I need to work with continuations. I read the documentation about it and is very well written. Only the documentation about the racket/control library is a bit cryptic. I needed to ask the AI for help and I think I’ve spotted a bug about the difference between the shift and control operators.
The difference between shift and control is that shift adds a reset automatically:
;control
(prompt val) => val
(prompt E[(control k expr)]) => (prompt ((lambda (k) expr)
(lambda (v) E[v])))
;reset
(reset val) => val
(reset E[(shift k expr)]) => (reset ((lambda (k) expr)

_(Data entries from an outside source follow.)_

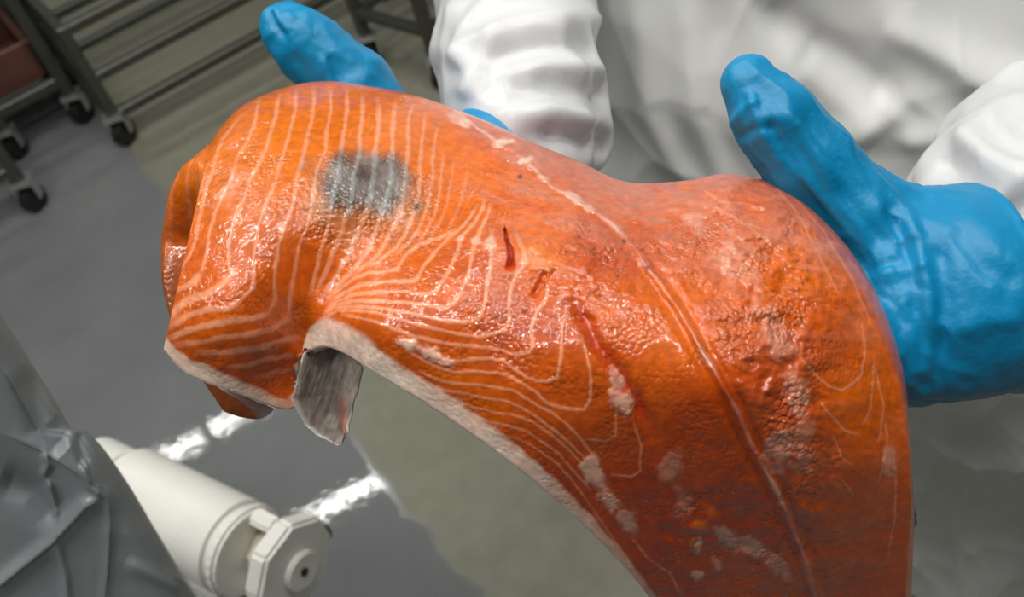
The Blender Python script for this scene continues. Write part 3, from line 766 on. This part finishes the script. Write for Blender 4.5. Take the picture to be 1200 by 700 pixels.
# lengthwise wrinkles down the thumb and looser crumples over the heel of the hand
ax = W(873, 92, .43) - W(1060, 320, .44); ax /= np.linalg.norm(ax)
loc = V - W(1000, 250, .44); al = loc @ ax; side = loc - al[:, None] * ax
tw = np.c_[side * 1.0 + .0 * ax, ][:, :3] + al[:, None] * ax * .22
V = V + n * (vis * (.0017 * ridged(tw, 150, 2, 3) * sstep(1180, 1000, px) + (.0008 * fbm(V, 45, 2, 9) + .0005 * ridged(V * np.array([1, .5, .5]), 110, 2, 19)) * sstep(960, 1080, px) + .0010 * ridged(V, 60, 2, 6) * sstep(920, 850, px)))[:, None]
n = vnormals(V, Q)
D0 = .415
V = crease(V, n, [(.0018,.0022,[(856,150,D0),(872,128,D0),(890,118,D0)]),(.0018,-.002,[(862,165,D0),(886,150,D0),(912,150,D0)]),(.002,.002,[(880,105,D0),(884,130,D0),(898,160,D0)]),
                  (.0013,.0011,[(900,120),(925,165),(955,220),(985,262)]),(.0013,-.0011,[(893,125),(915,168),(945,225),(975,270)]),(.0013,.0011,[(915,118),(945,160),(980,205),(1010,240)]),(.0013,.0010,[(885,140),(905,178),(935,228)]),(.0013,-.0010,[(925,125),(955,160),(990,200)]),(.0012,.0010,[(870,150),(890,185),(920,225)]),(.0022,.0018,[(920,130,D0),(960,190,D0),(990,250,D0)]),(.003,-.003,[(1040,235,.41),(1058,280,.405),(1068,330,.40)]),
                  (.003,.0025,[(1052,232,.41),(1075,280,.405),(1090,340,.40),(1092,400,.40),(1085,440,.405)]),(.005,-.003,[(1100,280,.40),(1108,350,.40),(1098,430,.40)]),
                  (.0025,.002,[(1020,330,.41),(1050,318,.405),(1090,310,.40)]),(.005,.002,[(1120,390,.40),(1160,372,.405),(1200,375,.41)]),
                  (.005,-.002,[(1115,260,.405),(1150,310,.405),(1200,335,.41)]),(.002,.0014,[(1060,300,.405),(1062,360,.40),(1075,420,.40)]),(.002,.0014,[(1030,280,.41),(1045,320,.405),(1060,370,.40)]),
                  (.002,.0014,[(985,235,.42),(1015,275,.415),(1040,330,.41)]),(.002,-.0014,[(975,215,.42),(1010,258,.415),(1040,300,.41)])])
V = relax(V, Q, 1, .35)
me = mesh_np('glove', V, Q); gR = obj('glove', me, M_GLOVE, person); gR['label'] = 'blue glove whose thumb points up beside the fillet at right'
# --- the glove at the far side (left of the picture)
thumbL = [(452,168,.525,.024),(415,104,.515,.0185),(376,68,.508,.0160),(350,44,.504,.0142),(332,31,.502,.0108)]
palmL = [(588,188,.545,.026),(520,225,.530,.026),(450,200,under(450,200,.018,.004),.017)]
fingL = [finger_under([(400,165),(340,180),(300,215),(285,260)], .0105, .0085),
         finger_under([(420,200),(370,225),(330,265),(310,310)], .0105, .0085),
         finger_under([(440,225),(400,255),(365,290),(345,330)], .0105, .0083),
         finger_under([(470,230),(440,260),(415,290),(400,320)], .0095, .0075)]
cuffL = [(588,172,.545,.026),(604,160,.552,.0285)]
V, Q, n = glove('glove', thumbL, palmL, fingL, cuffL, person, 2)
px, py, d = cam_px(V); vis = sstep(130, 100, py)
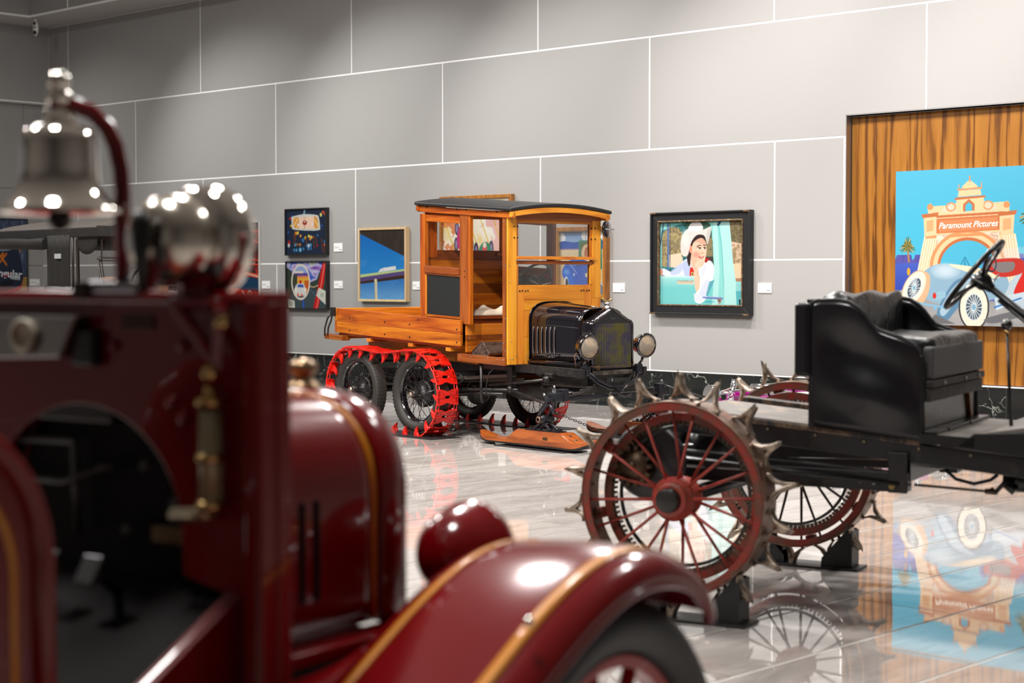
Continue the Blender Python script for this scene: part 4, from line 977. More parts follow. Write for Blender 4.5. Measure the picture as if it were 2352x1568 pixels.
MB().bar((.998, .30, .965), (.998, .36, .83), .018, .02).build('bare_wood_batten', worn('orange_wood_scrap', (.38, .15, .04), (.12, .05, .02), .5, .4, 9), se)
for k in range(5): MB().b2(1.0, 1.06 + .004 * (k % 2), -.49 + k * .196, -.49 + (k + 1) * .196 - .006, .812, .845).build('toe_strip', TBLK, se, .004)

# steering column, wheel and gear lever
sc_ = node('steering', trc)
wc_ = Vector((1.075, .20, 1.487)); d = Vector((.20, .022, -.165)).normalized()
MB().tube([wc_ + d * -.01, wc_ + d * .9], .016, 12).build('column', TBLK, sc_)
MB().tube([wc_ + d * .12 + Vector((-.012, 0, -.018)), wc_ + d * .9 + Vector((-.012, 0, -.018))], .009, 8).build('control_rod', TBLK, sc_)
MB().lathe(wc_, d, [(-.03, 0), (-.03, .032), (.0, .042), (.03, .04), (.05, .024), (.07, .02)], 20).build('hub', TBLK, sc_)
u1 = d.cross(Vector((0, 1, 0))).normalized(); u2 = d.cross(u1)
MB().tube([wc_ - d * .035 + u1 * (.193 * math.cos(t)) + u2 * (.193 * math.sin(t)) for t in [2 * PI * k / 48 for k in range(48)]], .0125, 10, closed=True).build('rim', flat('worn_black_rim', (.016, .015, .016), .3), sc_)
for k in range(4):
    t = PI / 4 + k * PI / 2; e = u1 * math.cos(t) + u2 * math.sin(t)
    MB().tube([wc_ + e * .03, wc_ - d * .02 + e * .11, wc_ - d * .035 + e * .19], [.011, .008, .009], 8).build('spoke', TBLK, sc_)
MB().tube([wc_ + d * .05, wc_ + d * .03 + Vector((-.04, -.12, .03))], .005, 8).build('throttle_lever', STEEL, sc_)
MB().tube([wc_ + d * .05, wc_ + d * .03 + Vector((.03, .13, .04))], .005, 8).build('spark_lever', STEEL, sc_)
MB().tube([(1.31, -.20, .80), (1.298, -.20, 1.0), (1.285, -.20, 1.265)], [.0085, .0075, .006], 10).build('gear_lever', TBLK, sc_)
MB().ball((1.283, -.20, 1.292), .025, 18).build('lever_knob', flat('black_knob', (.008, .008, .008), .08, coat=1), sc_)
MB().lathe((1.285, -.20, 1.255), (0, 0, 1), [(0, .007), (0, .011), (.012, .011), (.015, .007)], 12).build('knob_collar', BRASS, sc_)

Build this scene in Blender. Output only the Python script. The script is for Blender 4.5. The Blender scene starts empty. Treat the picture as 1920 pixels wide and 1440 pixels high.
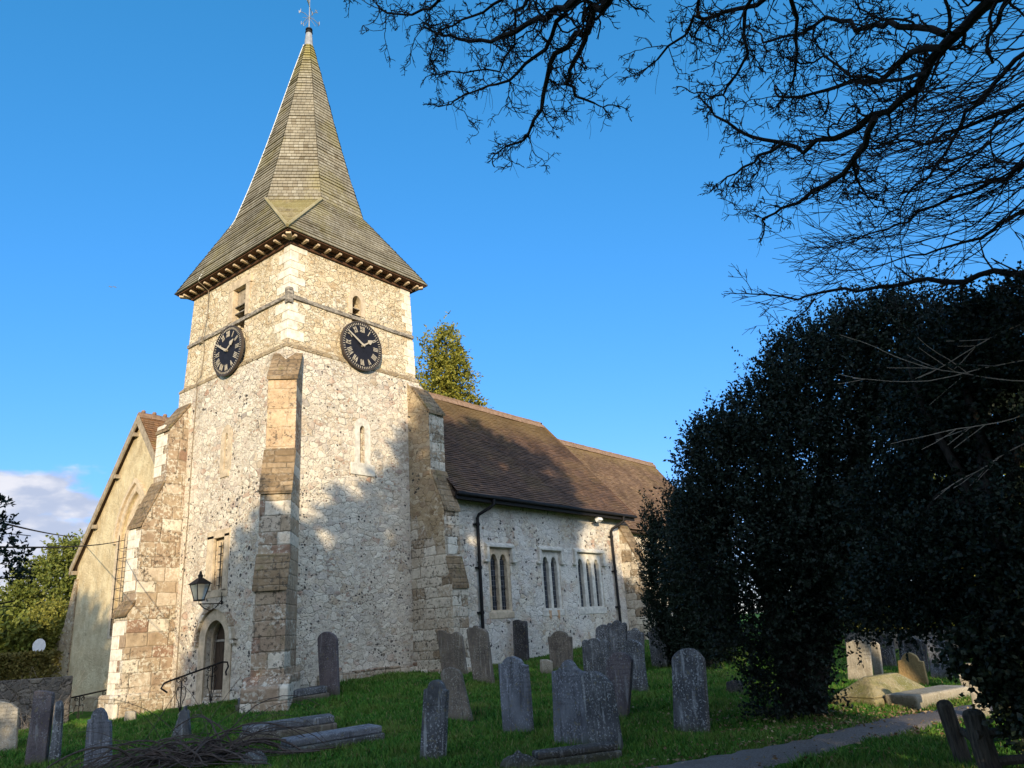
import bpy, math, random
import numpy as np
from mathutils import Vector, Matrix
random.seed(7)
RNG = np.random.default_rng(11)
R = math.radians
S = bpy.context.scene
COL = S.collection

# ------------------------------------------------------------------ camera
# the camera's eye is the origin; x runs east along the nave, y north, z up
cam = bpy.data.cameras.new("camera")
cam.sensor_width = 36.0
cam.lens = 36.0 * 1403.64 / 1920
cam.clip_end = 3000
cam.clip_start = 0.05
camo = bpy.data.objects.new("camera", cam)
COL.objects.link(camo)
_r = (0.6273505, -0.77604133, -0.06473957)
_u = (-0.20294915, -0.24319108, 0.94850922)
_f = (0.75182644, 0.58190889, 0.31006298)
camo.matrix_world = Matrix(((_r[0], _u[0], -_f[0], 0), (_r[1], _u[1], -_f[1], 0), (_r[2], _u[2], -_f[2], 0), (0, 0, 0, 1)))
S.camera = camo
S.view_settings.view_transform = 'Standard'
S.view_settings.look = 'None'
S.view_settings.gamma = 1
S.view_settings.exposure = 0.55

# ------------------------------------------------------------------ sun and sky
SUN_AZ = 223.0      # compass azimuth (north = +y, east = +x)
SUN_EL = 12.5
sun_dir = Vector((math.sin(R(SUN_AZ)) * math.cos(R(SUN_EL)), math.cos(R(SUN_AZ)) * math.cos(R(SUN_EL)), math.sin(R(SUN_EL))))
sl = bpy.data.lights.new("sun", 'SUN')
sl.energy = 4.3
sl.angle = R(0.53)
sl.color = (1.0, 0.83, 0.58)
so = bpy.data.objects.new("sun", sl)
COL.objects.link(so)
so.rotation_euler = sun_dir.to_track_quat('Z', 'Y').to_euler()

W = bpy.data.worlds.new("World")
S.world = W
W.use_nodes = True
nt = W.node_tree
nt.nodes.clear()
def wn(t, **k):
    n = nt.nodes.new(t)
    for a, b in k.items(): setattr(n, a, b)
    return n
def wmath(op, a, b=None, c=None):
    n = wn('ShaderNodeMath', operation=op)
    for i, v in enumerate((a, b, c)):
        if v is None: continue
        if isinstance(v, (int, float)): n.inputs[i].default_value = v
        else: nt.links.new(v, n.inputs[i])
    return n.outputs[0]
sky = wn('ShaderNodeTexSky', sky_type='NISHITA')
sky.sun_disc = False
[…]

(lambda (v) (reset E[v]))))
It's not a bug. If I had to guess, I think your mistake is forgetting that k1 is "just" a function, and the arguments to a function are evaluated before the function is called. So yes, k1 contains its own reset wrapper, but it doesn't affect the evaluation of the second shift.
Here is how the first example reduces, roughly:
(reset (+ 1 (shift k1
(k1 (+ 10 (shift k2 100))))))
;; Reduce the shift (k1).
;; E = (+ 1 [ ])
;; expr = (k1 (+ 10 (shift k2 100)))
(reset (let ([k1 (lambda (v1) (reset (+ 1 v1)))])
(k1 (+ 10 (shift k2 100)))))
;; Reduce the shift (k2). (The body of the let is a function call,
;; and we must evaluate the argument before calling the function.)
;; E = (let ([k1 ___]) (k1 (+ 10 [ ])))
;; expr = 100
(reset (let ([k2 (lambda (v2)
(reset (let ([k1 (lambda (v1) (reset (+ 1 v1)))])
(k1 (+ 10 v2)))))])
100))
;; Delete unused let bindings.
(reset 100)
;; Reduce the reset.
100
And here is how to the second example reduces:
(reset (+ 1 (shift k1
(k1 (reset (+ 10 (shift k2 100)))))))
;; Reduce the shift (k1).
;; E = (+ 1 [ ])
;; expr = (k1 (reset (+ 10 (shift k2 100))))
(reset (let ([k1 (lambda (v1) (reset (+ 1 v1)))])
(k1 (reset (+ 10 (shift k2 100))))))
;; Reduce the shift (k2). (The body of the let is a function call,
;; so we must evaluate the argument before calling the function.)
;; E = (+ 10 [ ])
;; expr = 100
;; within (reset (let ([k1 ___]) (k1 [ ])))
(reset (let ([k1 (lambda (v1) (reset (+ 1 v1)))])
(k1 (reset (let ([k2 (lambda (v2) (reset (+ 10 v2)))])
100)))))
;; Delete the unused let-binding of k2.
(reset (let ([k1 (lambda (v1) (reset (+ 1 v1)))])
(k1 (reset 100))))
;; Reduce the reset.
(reset (let ([k1 (lambda (v1) (reset (+ 1 v1)))])
(k1 100)))
;; Apply k1.
(reset (reset (+ 1 100)))
;; Apply +.
(reset (reset 101))
;; Reduce the reset.
(reset 101)
;; Reduce the reset.
101
To make the intermediate steps easier to read, I've written the result of a shift reduction using let and kept the let around instead of doing substitution eagerly. I hope it's clear.